TASK PROMPT:
Print the records below word for word, but leave out the pictures.

Scripts that build scenes:
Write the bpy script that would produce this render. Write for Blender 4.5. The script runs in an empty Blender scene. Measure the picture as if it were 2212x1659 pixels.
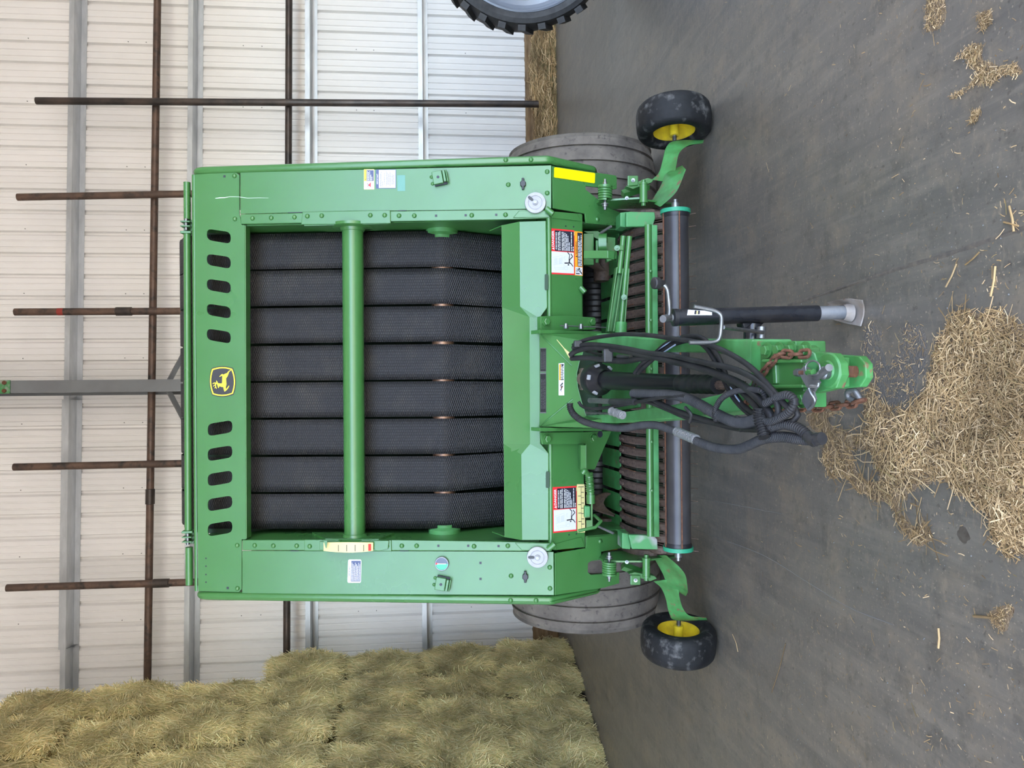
import bpy, bmesh, math, random
import numpy as np
from mathutils import Vector, Matrix, noise
from mathutils.geometry import tessellate_polygon

R = math.radians
V = Vector
random.seed(7)
SC = bpy.context.scene
COL = SC.collection

# ------------------------------------------------------------------ camera
FPX, CX, CY = 1640.0, 1106.0, 829.5          # focal length / principal point in 2212x1659 pixels
CAM = V((0.0, 0.0, 1.5))
TH, RO = R(5.7), R(0.5)                      # pitch down, small roll on top of the quarter turn
FW = V((0, math.cos(TH), -math.sin(TH)))
U0 = V((0, math.sin(TH), math.cos(TH)))
RT = V((1, 0, 0)) * math.cos(RO) - U0 * math.sin(RO)
UP = U0 * math.cos(RO) + V((1, 0, 0)) * math.sin(RO)
cam_data = bpy.data.cameras.new('camera')
cam_data.sensor_width = 36.0
cam_data.lens = FPX / 2212.0 * 36.0
cam_data.clip_end = 500
cam = bpy.data.objects.new('camera', cam_data)
COL.objects.link(cam)
# the photograph is stored on its side: picture right = world down, picture top = world right
cam.matrix_world = Matrix((( -UP.x, RT.x, -FW.x, CAM.x), (-UP.y, RT.y, -FW.y, CAM.y), (-UP.z, RT.z, -FW.z, CAM.z), (0, 0, 0, 1)))
SC.camera = cam

# ------------------------------------------------------------------ sky, sun, exposure
SUN_EL, SUN_AZ = 78.0, 180.0                # high midday sun: the roof keeps it off the floor, the yard in front is sunlit
w = bpy.data.worlds.new('sky'); SC.world = w; w.use_nodes = True
nt = w.node_tree; bg = nt.nodes['Background']
sky = nt.nodes.new('ShaderNodeTexSky'); sky.sky_type = 'NISHITA'; sky.sun_disc = False
sky.sun_elevation = R(SUN_EL); sky.sun_rotation = R(SUN_AZ); sky.air_density = 1.0; sky.dust_density = 2.0; sky.ozone_density = 1.0
hs = nt.nodes.new('ShaderNodeHueSaturation'); hs.inputs['Saturation'].default_value = 0.85
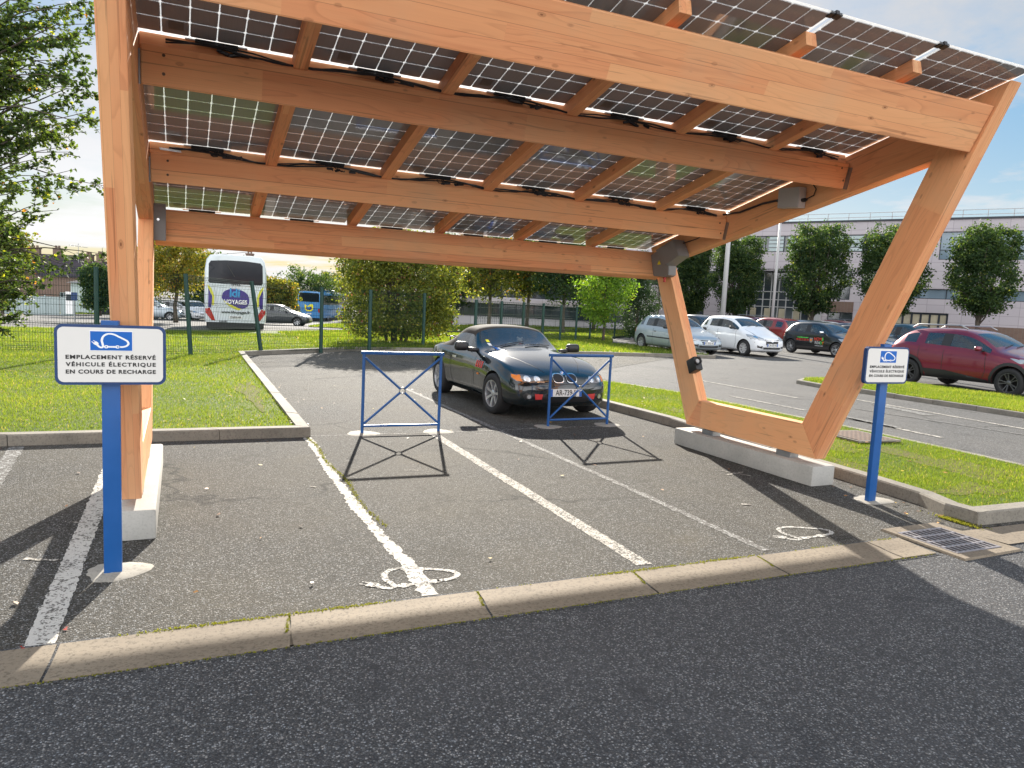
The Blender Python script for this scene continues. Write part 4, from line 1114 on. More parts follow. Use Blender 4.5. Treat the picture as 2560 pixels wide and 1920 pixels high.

ANSWER TO THE EXERCISE:
Write the bpy script that would produce this render. Write for Blender 4.5. The script runs in an empty Blender scene. Measure the picture as if it were 2212x1659 pixels.
import bpy, bmesh, math, random
import numpy as np
from mathutils import Vector, Matrix, noise
from mathutils.geometry import tessellate_polygon

R = math.radians
V = Vector
random.seed(7)
SC = bpy.context.scene
COL = SC.collection

# ------------------------------------------------------------------ camera
FPX, CX, CY = 1640.0, 1106.0, 829.5          # focal length / principal point in 2212x1659 pixels
CAM = V((0.0, 0.0, 1.5))
TH, RO = R(5.7), R(0.5)                      # pitch down, small roll on top of the quarter turn
FW = V((0, math.cos(TH), -math.sin(TH)))
U0 = V((0, math.sin(TH), math.cos(TH)))
RT = V((1, 0, 0)) * math.cos(RO) - U0 * math.sin(RO)
UP = U0 * math.cos(RO) + V((1, 0, 0)) * math.sin(RO)
cam_data = bpy.data.cameras.new('camera')
cam_data.sensor_width = 36.0
cam_data.lens = FPX / 2212.0 * 36.0
cam_data.clip_end = 500
cam = bpy.data.objects.new('camera', cam_data)
COL.objects.link(cam)
# the photograph is stored on its side: picture right = world down, picture top = world right
cam.matrix_world = Matrix((( -UP.x, RT.x, -FW.x, CAM.x), (-UP.y, RT.y, -FW.y, CAM.y), (-UP.z, RT.z, -FW.z, CAM.z), (0, 0, 0, 1)))
SC.camera = cam

# ------------------------------------------------------------------ sky, sun, exposure
SUN_EL, SUN_AZ = 78.0, 180.0                # high midday sun: the roof keeps it off the floor, the yard in front is sunlit
w = bpy.data.worlds.new('sky'); SC.world = w; w.use_nodes = True
nt = w.node_tree; bg = nt.nodes['Background']
sky = nt.nodes.new('ShaderNodeTexSky'); sky.sky_type = 'NISHITA'; sky.sun_disc = False
sky.sun_elevation = R(SUN_EL); sky.sun_rotation = R(SUN_AZ); sky.air_density = 1.0; sky.dust_density = 2.0; sky.ozone_density = 1.0
hs = nt.nodes.new('ShaderNodeHueSaturation'); hs.inputs['Saturation'].default_value = 0.85
The Blender Python script for this scene continues. Write part 4, from line 1114 on. More parts follow. Use Blender 4.5. Treat the picture as 2560 pixels wide and 1920 pixels high.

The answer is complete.